- [EXERCISE TASK] Please quote exactly the opening lines of the data, from the first line to the one where "S = bpy.context.scene" appears.

- [GIVEN RECORDS]
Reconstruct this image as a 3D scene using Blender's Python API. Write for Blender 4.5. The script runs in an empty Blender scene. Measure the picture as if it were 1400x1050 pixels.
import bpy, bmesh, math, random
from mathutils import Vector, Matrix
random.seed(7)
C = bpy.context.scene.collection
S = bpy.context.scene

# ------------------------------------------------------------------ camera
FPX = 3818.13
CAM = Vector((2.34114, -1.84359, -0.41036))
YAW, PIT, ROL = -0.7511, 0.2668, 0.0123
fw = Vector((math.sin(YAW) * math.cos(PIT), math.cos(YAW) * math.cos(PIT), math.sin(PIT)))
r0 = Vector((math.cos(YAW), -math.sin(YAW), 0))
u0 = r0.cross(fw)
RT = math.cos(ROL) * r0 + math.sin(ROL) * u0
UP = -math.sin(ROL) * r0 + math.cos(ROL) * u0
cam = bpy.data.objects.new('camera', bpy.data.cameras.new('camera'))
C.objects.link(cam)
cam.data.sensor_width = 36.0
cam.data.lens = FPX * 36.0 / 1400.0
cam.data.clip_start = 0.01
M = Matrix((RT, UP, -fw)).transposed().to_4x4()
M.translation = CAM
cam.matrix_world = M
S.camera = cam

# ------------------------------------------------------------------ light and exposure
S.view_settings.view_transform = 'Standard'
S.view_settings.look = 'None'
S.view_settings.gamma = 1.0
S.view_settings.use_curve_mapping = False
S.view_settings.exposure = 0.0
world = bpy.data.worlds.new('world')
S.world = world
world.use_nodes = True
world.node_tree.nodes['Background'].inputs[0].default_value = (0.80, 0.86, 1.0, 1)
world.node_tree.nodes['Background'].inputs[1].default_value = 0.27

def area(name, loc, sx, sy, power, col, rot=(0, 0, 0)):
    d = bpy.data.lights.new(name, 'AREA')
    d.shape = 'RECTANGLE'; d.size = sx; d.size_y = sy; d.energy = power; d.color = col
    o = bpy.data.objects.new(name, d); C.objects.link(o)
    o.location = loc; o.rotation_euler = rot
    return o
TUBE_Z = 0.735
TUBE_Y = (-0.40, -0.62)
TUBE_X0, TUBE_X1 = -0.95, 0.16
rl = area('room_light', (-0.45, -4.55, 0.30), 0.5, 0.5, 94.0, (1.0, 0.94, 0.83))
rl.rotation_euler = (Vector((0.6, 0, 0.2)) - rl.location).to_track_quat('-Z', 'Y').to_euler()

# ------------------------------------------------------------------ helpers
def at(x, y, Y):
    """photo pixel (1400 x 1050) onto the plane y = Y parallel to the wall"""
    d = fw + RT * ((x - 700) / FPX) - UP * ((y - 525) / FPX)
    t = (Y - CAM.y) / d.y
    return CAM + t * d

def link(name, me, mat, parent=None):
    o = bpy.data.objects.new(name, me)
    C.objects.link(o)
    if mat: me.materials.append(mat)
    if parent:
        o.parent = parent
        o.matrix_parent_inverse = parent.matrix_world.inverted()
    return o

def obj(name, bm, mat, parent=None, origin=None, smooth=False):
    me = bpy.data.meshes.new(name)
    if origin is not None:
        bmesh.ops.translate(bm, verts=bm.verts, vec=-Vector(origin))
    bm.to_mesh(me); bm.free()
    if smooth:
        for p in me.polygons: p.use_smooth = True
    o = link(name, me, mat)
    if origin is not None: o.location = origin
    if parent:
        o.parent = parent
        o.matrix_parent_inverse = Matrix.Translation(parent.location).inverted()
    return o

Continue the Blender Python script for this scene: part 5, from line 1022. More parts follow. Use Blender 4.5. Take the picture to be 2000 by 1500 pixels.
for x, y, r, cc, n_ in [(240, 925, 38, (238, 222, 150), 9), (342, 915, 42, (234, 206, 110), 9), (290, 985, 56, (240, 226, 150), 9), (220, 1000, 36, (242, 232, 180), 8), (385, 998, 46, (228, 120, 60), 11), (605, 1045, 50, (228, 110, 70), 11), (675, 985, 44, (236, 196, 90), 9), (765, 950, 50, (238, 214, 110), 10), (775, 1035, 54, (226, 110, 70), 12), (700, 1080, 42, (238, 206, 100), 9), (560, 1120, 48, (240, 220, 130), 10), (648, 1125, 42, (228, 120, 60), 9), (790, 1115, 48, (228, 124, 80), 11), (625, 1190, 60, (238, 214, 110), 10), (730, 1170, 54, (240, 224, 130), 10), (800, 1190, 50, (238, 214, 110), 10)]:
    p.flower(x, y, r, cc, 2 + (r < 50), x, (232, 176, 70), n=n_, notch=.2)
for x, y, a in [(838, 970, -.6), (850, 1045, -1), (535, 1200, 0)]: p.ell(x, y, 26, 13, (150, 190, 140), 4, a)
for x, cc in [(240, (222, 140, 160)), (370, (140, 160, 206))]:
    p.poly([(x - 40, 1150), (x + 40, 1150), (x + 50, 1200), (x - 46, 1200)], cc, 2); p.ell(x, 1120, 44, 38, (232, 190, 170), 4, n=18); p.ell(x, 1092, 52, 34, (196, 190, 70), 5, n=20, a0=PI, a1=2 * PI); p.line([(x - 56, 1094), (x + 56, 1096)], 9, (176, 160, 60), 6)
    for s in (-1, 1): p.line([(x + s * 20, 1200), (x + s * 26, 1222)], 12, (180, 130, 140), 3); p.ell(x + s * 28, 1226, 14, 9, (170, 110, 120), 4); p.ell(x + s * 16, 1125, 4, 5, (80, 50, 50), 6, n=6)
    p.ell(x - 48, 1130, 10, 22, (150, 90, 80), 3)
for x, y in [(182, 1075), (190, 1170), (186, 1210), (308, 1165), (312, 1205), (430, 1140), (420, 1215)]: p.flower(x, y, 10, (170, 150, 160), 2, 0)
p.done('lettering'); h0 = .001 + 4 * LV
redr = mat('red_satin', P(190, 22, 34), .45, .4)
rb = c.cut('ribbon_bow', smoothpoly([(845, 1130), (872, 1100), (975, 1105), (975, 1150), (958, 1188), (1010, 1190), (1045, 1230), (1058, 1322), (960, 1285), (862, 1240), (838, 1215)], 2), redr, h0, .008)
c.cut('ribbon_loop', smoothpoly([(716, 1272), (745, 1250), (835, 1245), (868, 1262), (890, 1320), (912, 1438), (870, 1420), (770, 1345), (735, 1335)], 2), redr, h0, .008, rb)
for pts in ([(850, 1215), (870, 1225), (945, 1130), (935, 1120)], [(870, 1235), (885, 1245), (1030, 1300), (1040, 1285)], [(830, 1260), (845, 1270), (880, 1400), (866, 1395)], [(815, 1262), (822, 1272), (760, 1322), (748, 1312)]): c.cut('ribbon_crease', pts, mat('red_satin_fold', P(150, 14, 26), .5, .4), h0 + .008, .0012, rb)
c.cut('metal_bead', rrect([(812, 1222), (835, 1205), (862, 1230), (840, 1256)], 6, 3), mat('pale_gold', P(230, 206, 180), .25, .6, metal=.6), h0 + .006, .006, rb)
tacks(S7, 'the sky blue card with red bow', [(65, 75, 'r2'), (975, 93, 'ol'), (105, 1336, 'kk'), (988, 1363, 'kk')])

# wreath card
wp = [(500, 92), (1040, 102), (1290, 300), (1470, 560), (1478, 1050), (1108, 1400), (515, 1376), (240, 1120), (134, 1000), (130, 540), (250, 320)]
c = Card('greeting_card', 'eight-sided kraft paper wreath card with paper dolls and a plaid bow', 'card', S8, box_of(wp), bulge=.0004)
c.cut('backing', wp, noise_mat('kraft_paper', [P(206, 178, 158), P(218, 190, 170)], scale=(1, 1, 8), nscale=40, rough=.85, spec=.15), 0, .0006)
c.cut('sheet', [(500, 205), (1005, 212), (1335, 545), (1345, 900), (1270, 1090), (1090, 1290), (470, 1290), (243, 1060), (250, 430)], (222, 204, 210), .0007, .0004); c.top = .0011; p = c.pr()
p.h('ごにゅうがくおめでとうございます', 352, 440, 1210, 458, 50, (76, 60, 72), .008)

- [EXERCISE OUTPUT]
Reconstruct this image as a 3D scene using Blender's Python API. Write for Blender 4.5. The script runs in an empty Blender scene. Measure the picture as if it were 1400x1050 pixels.
import bpy, bmesh, math, random
from mathutils import Vector, Matrix
random.seed(7)
C = bpy.context.scene.collection
S = bpy.context.scene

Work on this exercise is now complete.